The AAO concluded that it was time to reassess the NYSDOT framework because:
  • The term "intrinsic" in the first prong of the NYSDOT framework:
    • does not add much to the analysis; and
    • can lead to "unnecessary subjective evaluation."
  • The term "national in scope" has been construed too narrowly by focusing too heavily on the geographic nature of the benefit.
  • The third prong related to the national interest being adversely affected has caused confusion both for petitioners and adjudicators making the NIW determination. The NYSDOT decision stated the third prong in several different ways, leaving it unclear as to what the prong really requires. In addition, the third prong has been misinterpreted to require the petitioner to submit evidence that the NIW was intended to allow the petitioner not to have to submit. Finally, the third prong has not been useful for evaluating petitions made by self-employed individuals.
The AAO found that the petitioner in this case should be granted an NIW because:
  • He:
    • holds advanced degrees and therefore qualifies for a waiver under section 203(b)(2)(A); and
    • established the substantial merit and national importance of his proposed endeavor.

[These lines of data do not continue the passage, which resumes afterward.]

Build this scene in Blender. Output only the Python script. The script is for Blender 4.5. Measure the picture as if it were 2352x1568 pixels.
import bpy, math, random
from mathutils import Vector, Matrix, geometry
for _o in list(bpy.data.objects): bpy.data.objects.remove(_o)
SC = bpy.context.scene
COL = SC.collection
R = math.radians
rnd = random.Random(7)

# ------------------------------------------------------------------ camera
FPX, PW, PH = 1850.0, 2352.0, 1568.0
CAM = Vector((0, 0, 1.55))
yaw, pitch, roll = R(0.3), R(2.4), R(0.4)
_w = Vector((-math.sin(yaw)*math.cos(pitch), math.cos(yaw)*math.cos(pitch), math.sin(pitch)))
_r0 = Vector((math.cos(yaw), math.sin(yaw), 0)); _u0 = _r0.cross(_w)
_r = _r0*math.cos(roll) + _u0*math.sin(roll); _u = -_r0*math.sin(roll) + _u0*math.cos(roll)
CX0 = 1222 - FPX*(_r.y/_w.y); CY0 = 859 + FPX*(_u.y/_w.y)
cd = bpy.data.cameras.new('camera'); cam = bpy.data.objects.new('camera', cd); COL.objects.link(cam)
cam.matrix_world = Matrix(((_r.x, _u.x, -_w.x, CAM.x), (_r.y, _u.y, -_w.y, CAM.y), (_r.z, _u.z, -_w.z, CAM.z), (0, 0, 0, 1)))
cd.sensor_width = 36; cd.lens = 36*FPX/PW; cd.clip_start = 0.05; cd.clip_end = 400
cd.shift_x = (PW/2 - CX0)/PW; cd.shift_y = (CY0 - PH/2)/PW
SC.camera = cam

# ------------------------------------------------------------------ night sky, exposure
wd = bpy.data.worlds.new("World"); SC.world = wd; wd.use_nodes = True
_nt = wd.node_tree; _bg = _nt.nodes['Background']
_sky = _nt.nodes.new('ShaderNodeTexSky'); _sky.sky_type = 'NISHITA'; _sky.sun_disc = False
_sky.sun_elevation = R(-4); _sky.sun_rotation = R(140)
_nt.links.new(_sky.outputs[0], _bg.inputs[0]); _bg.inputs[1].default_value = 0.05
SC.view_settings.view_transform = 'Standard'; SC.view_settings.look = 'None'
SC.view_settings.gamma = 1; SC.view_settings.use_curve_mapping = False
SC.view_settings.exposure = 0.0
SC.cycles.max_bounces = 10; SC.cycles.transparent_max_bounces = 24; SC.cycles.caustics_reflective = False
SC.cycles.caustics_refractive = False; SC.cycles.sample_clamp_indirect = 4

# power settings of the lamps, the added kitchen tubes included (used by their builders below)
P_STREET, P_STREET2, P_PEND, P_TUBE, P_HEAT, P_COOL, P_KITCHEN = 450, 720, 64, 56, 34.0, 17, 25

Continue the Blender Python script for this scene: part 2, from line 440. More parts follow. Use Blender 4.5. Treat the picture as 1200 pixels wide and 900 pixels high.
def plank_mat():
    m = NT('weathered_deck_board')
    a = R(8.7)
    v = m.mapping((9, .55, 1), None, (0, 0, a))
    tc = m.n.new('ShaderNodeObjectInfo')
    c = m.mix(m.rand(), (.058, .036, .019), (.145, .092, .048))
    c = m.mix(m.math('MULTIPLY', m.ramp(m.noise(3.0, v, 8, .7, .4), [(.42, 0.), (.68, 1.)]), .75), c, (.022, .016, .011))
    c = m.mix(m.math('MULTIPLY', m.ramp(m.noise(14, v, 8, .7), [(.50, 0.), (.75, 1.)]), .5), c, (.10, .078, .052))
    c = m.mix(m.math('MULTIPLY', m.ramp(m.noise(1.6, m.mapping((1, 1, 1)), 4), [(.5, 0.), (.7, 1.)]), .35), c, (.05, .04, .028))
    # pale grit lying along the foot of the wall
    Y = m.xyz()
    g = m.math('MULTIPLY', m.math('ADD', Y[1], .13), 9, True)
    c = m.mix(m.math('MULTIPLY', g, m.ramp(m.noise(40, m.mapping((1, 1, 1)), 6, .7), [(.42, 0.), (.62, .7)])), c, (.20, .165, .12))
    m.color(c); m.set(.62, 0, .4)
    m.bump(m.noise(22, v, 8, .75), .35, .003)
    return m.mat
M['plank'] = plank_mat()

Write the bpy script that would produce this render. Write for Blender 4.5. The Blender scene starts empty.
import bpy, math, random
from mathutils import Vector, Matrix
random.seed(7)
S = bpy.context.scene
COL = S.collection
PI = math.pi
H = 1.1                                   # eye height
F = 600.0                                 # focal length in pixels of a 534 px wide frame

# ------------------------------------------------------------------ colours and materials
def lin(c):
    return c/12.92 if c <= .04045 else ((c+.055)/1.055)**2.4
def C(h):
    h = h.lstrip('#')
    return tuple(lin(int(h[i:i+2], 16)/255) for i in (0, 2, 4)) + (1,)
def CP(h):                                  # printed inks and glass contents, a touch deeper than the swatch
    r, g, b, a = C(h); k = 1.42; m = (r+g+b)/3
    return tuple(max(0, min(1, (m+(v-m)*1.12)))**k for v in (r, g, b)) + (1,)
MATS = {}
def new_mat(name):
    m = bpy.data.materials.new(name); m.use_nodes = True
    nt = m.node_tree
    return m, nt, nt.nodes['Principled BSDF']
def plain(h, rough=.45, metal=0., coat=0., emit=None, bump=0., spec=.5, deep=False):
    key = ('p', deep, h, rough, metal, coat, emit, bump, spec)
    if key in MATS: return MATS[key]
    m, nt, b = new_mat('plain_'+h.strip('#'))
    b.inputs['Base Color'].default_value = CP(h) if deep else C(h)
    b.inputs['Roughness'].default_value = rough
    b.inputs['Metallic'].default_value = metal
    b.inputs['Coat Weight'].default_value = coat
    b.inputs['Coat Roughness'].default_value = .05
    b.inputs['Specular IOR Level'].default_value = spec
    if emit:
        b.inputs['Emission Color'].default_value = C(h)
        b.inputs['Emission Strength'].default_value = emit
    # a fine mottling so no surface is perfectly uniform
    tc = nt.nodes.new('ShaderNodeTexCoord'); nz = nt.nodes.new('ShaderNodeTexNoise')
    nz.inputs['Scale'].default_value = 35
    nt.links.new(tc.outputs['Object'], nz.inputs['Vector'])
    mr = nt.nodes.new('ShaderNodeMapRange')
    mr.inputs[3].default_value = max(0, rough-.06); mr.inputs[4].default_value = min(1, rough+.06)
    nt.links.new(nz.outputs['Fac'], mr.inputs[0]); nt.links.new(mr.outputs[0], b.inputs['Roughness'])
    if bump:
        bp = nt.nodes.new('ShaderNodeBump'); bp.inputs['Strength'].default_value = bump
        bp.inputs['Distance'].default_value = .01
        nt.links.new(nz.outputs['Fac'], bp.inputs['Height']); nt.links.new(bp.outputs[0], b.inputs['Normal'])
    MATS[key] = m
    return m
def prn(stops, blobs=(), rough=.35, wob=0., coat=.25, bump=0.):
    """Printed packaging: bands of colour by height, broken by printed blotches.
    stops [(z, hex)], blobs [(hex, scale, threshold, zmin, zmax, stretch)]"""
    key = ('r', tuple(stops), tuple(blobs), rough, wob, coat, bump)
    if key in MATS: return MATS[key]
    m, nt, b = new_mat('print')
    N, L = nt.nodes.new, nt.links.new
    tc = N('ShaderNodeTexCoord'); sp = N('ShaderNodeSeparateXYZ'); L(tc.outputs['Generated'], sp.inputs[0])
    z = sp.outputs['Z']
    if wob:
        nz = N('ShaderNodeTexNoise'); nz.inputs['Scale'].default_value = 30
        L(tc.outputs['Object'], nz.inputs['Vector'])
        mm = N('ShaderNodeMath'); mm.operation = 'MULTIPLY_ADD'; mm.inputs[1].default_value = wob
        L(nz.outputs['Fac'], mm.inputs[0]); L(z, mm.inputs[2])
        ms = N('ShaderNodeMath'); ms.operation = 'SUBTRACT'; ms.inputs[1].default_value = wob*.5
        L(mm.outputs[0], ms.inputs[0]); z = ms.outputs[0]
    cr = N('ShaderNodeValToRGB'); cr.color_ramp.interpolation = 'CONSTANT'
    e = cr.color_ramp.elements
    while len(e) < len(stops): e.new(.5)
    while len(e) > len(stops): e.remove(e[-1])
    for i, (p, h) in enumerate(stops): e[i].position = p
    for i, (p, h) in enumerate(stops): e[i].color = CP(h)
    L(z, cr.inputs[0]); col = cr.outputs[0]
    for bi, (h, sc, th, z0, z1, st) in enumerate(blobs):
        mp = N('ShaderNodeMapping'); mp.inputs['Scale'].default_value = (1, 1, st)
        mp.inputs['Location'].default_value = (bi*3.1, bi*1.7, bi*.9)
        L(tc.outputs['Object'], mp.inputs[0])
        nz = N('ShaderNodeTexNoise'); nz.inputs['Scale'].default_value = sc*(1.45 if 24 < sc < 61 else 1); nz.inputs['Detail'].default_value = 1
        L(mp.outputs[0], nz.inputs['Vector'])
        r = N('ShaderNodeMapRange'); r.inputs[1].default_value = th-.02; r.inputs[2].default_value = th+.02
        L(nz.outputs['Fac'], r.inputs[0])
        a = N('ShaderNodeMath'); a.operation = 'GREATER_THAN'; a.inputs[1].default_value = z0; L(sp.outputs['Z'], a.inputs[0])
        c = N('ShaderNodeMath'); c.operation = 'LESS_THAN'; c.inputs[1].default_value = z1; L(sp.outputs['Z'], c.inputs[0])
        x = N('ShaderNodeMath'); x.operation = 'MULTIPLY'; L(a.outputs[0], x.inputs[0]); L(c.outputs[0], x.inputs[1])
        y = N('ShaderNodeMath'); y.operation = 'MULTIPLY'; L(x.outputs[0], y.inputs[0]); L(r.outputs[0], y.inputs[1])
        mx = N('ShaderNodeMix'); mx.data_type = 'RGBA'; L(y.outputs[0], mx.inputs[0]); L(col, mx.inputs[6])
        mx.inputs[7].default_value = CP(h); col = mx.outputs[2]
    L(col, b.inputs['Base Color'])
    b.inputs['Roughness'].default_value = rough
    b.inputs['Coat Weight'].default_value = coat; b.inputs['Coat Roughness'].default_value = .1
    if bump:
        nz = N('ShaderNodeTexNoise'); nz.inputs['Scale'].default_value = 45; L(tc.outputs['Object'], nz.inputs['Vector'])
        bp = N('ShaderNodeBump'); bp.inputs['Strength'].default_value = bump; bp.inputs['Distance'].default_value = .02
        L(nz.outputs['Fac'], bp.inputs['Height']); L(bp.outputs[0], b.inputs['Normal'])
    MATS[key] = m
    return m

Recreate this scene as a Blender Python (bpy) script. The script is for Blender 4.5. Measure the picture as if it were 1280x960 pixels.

  • On balance, it would be beneficial to the US to waive the requirements of a job offer (and therefore of a labor certification) given that the petitioner holds three graduate degrees in areas tied to his endeavor and his research would implicate US national security interests and competitiveness that agencies like the The National Aeronautics and Space Administration (NASA) and the Department of Defense (DOD) have found "promising and useful."

Practical Implications

The AAO's decision in Matter of Dhanasar changes the framework for USCIS to apply when evaluating whether to grant an NIW of the PERM labor certification job offer requirement under the EB-2 immigrant visa classification. Petitioners, whether employers or foreign workers, should now tailor their petitions to the new framework.